Income Effect: For certain households, being able to buy cheap cereals will free up money to purchase other foods such as milk, fruits, eggs, meat etc.
Substitution Effect: For the other households, having other dominating consumption needs, money saved by purchasing subsidized cereals would be devoted to those needs and would be diverted from food expenditure.
Tit-bits:
According to the Global Nutrition Report 2017, India is facing a serious burden of undernutrition, which shows that more than half the women of reproductive age in the country suffer from anaemia.
Public Distribution System
PDS in India is perhaps the largest distribution network of its type in the world. It is an Indian food Security System for the poor people established by the Government of India under the Ministry of Consumer Affairs, Food and Public Distribution. While the Central government is responsible for procurement, storage, transportation and bulk allocation of food grains, the State governments hold the responsibility for distributing the same to the consumer through the established network of Fair Price Shops. Major commodities distributed include wheat, rice, sugar and kerosene.
The PDS was envisaged as a means of dealing with nutritional deficiency. It was launched as a universal programme in the context of food shortages during the early years after Independence. Since it was widely criticised for its urban bias, it was subsequently streamlined through the launch of Targeted PDS (TDPS) in June 1997, which aimed at providing very poor families access to food grains at reasonably low costs.
Coverage of TDPS
PDS cards are ubiquitous with households that do not own any card declining from 19% to 14% of the total households between 2004-05 and 2011-12. Although BPL and AAY card holders come from the poorer sections of the society, this concordance is not perfect. The use of the consumption-based poverty line cut-off suggested by the Tendulkar Comiittee indicates that only 29% of the BPL cardholders are poor while 71% are not poor. In contrast, about 13% of the APL cardholders are poor while 87% are not poor. Thus, many non-poor have BPL cards while some of the por are excluded from the ownership of BPL cards.
Targeting Efficiency
While Exclusion Errors in PDS targeting have declined, inclusion errors have increased. However, both the errors remain high. This change could be attributed to a decrease in the poverty levels as well as a slight increase in the number of cards being distributed to the whole population.
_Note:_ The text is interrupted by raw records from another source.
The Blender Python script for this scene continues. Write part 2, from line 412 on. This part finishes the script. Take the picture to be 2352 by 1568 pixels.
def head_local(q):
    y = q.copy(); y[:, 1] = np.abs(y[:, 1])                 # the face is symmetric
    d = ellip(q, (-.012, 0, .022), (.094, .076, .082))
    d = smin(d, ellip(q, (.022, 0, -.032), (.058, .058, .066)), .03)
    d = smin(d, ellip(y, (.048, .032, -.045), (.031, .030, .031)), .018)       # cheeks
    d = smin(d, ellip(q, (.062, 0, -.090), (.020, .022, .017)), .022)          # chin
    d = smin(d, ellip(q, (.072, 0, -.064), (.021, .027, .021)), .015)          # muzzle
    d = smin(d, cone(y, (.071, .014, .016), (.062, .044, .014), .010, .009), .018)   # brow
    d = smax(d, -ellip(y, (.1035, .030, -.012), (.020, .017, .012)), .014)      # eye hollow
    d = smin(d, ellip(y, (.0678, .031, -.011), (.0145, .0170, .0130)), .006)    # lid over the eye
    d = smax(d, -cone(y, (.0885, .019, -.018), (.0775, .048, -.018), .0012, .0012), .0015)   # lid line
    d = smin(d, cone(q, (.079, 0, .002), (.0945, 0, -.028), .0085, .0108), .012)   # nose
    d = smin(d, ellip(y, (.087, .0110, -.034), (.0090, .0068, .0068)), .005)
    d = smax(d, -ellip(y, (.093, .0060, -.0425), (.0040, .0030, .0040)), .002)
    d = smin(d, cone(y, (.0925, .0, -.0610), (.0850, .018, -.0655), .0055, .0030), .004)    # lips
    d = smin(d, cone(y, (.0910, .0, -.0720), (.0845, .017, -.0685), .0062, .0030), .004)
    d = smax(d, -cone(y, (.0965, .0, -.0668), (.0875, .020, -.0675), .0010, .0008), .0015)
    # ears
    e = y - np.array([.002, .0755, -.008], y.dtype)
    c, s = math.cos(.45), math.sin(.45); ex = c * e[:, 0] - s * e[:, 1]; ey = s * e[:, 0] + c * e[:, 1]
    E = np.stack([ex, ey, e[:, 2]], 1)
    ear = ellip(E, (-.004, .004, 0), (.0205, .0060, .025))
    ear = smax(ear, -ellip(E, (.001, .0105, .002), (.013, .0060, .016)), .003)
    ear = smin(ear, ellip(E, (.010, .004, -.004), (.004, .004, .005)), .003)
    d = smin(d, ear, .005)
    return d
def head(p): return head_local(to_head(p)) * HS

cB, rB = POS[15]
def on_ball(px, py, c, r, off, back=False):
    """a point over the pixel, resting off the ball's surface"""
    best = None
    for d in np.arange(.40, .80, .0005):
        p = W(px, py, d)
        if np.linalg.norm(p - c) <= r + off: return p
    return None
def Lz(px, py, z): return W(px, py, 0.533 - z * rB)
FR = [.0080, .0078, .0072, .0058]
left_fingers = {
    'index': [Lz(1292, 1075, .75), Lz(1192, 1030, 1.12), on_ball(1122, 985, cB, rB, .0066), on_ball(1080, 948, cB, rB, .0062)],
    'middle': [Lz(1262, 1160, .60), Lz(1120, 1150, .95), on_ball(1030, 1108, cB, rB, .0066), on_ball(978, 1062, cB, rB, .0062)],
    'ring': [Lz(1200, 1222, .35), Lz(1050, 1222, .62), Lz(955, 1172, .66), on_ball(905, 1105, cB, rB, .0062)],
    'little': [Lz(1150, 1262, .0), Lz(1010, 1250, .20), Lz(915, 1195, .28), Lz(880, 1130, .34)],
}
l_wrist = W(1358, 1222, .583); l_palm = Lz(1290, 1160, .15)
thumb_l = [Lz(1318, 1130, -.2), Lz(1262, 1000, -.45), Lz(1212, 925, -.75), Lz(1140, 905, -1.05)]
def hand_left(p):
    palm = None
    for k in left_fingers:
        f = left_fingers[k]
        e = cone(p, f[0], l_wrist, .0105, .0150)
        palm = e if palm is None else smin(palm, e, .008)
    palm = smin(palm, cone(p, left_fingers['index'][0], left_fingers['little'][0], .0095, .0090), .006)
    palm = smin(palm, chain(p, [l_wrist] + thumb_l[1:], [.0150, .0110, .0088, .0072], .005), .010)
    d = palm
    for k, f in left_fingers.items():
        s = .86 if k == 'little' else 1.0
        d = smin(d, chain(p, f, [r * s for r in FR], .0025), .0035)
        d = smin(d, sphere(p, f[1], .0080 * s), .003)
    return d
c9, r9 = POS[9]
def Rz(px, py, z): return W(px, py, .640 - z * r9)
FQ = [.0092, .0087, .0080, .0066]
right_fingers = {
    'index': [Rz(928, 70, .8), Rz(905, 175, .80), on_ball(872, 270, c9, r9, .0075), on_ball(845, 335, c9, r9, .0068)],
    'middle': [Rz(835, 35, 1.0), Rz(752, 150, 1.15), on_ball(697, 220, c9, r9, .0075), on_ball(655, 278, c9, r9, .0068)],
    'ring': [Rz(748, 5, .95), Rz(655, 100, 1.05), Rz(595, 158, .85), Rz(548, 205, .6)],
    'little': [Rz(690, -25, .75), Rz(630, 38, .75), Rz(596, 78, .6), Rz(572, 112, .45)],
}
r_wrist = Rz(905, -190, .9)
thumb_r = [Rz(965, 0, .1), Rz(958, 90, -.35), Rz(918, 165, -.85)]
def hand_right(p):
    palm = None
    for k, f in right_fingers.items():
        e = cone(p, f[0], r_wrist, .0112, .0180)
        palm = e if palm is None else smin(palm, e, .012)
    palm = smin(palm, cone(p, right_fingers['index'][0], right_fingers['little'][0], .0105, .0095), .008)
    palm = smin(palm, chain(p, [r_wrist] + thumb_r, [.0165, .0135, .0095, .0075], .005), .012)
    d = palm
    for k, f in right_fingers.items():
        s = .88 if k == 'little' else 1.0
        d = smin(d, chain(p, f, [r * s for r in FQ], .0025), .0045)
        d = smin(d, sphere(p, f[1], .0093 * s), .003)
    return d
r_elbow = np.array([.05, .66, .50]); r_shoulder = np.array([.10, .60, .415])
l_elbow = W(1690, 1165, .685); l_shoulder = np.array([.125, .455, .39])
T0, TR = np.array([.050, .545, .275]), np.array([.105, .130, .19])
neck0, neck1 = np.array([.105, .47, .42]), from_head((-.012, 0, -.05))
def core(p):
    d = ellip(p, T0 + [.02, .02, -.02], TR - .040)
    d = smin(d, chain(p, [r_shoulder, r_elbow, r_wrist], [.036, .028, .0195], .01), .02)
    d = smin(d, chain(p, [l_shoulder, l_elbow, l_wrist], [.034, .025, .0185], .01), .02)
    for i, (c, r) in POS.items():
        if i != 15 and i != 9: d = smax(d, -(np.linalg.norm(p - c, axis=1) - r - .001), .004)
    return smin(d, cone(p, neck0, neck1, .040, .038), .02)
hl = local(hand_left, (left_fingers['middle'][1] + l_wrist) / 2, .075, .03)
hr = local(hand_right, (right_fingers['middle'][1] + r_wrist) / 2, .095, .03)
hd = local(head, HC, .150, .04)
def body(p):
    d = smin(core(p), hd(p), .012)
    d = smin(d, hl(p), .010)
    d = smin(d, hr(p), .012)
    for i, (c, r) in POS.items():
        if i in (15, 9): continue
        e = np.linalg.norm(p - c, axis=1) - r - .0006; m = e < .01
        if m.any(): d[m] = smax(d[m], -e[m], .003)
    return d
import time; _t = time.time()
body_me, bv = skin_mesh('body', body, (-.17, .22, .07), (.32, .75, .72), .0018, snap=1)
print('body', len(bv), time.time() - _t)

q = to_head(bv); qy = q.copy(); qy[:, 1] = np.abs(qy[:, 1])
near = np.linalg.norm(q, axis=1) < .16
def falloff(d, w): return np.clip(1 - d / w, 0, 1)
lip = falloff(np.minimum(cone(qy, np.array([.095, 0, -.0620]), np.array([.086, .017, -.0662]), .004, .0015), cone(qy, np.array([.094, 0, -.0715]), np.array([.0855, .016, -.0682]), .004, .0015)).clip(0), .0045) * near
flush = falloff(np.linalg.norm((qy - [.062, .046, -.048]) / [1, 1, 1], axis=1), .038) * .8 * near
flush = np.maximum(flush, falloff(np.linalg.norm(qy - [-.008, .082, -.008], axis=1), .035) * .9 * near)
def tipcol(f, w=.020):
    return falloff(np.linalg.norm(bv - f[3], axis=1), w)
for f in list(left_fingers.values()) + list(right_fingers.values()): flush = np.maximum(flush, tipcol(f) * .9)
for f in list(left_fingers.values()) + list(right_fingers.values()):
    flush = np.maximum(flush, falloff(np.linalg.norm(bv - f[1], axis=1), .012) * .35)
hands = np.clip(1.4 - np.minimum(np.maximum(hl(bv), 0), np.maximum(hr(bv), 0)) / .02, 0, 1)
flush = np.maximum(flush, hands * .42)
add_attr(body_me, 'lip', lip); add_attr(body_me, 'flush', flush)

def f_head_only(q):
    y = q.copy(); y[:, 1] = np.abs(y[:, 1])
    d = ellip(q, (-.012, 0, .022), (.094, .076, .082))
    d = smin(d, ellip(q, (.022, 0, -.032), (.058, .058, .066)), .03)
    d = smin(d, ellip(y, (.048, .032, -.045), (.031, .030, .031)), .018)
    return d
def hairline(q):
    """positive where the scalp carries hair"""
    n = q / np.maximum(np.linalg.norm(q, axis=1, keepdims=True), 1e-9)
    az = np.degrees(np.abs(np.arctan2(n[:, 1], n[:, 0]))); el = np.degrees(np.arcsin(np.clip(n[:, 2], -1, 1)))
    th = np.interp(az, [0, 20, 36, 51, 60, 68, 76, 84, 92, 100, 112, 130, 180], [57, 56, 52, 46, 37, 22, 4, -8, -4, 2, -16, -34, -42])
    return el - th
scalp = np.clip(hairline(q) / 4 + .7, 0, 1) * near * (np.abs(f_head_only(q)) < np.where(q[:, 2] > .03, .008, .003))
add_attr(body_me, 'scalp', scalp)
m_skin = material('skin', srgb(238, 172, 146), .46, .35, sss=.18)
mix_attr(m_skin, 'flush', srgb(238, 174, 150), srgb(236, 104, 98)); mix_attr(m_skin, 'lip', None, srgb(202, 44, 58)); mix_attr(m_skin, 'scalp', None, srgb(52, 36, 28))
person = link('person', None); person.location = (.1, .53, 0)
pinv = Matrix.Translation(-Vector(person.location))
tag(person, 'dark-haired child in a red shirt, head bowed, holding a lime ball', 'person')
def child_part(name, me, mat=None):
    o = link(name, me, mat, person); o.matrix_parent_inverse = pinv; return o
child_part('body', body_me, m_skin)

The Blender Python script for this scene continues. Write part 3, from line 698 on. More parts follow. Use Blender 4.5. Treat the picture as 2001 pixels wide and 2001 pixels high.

Role of Below Poverty Line and Antyodaya Anna Yojana subsidies in Shaping Food Expenditure
Application of the Propensity Score Matching (PSM) techniques show that at any given income level, households with BPL/AAY cards are more likely to buy cereals from PDS shops than those with APL cards. Rising incomes lead to greater dietary diversification for households without BPL cards than the matched households with BPL cards.
National Food Security Act, 2013
The National Food Security Act (NFSA) was enacted by the Government in the year 2013 to provide food and nutritional security in human life cycle approach, by ensuring access to adequate quantity of quality food at affordable prices to people to live a life with dignity.
The Act inter alia entitles upto 75% of rural population and upto 50% of the urban population for receiving subsidized foodgrains under TDPS, thus covering about 2/3rd of the population.
Eligible household comprise of priority households and AAY households. Persons belonging to priority households are entitled to receive 5kg of foodgrains per person per month at subsidized prices. AAY households, which constitute the poorest of the poor, would continue to receive 35 kg food grains per household per month
The PDS needs to be effectively monitored and there is a need to explore the possibility of introducing innovative ideas such as smart cards, food credit/debit cards, food stamps and decentralised procurement, to eliminate hunger and make food available to the poor wherever they may be in a cost effective manner.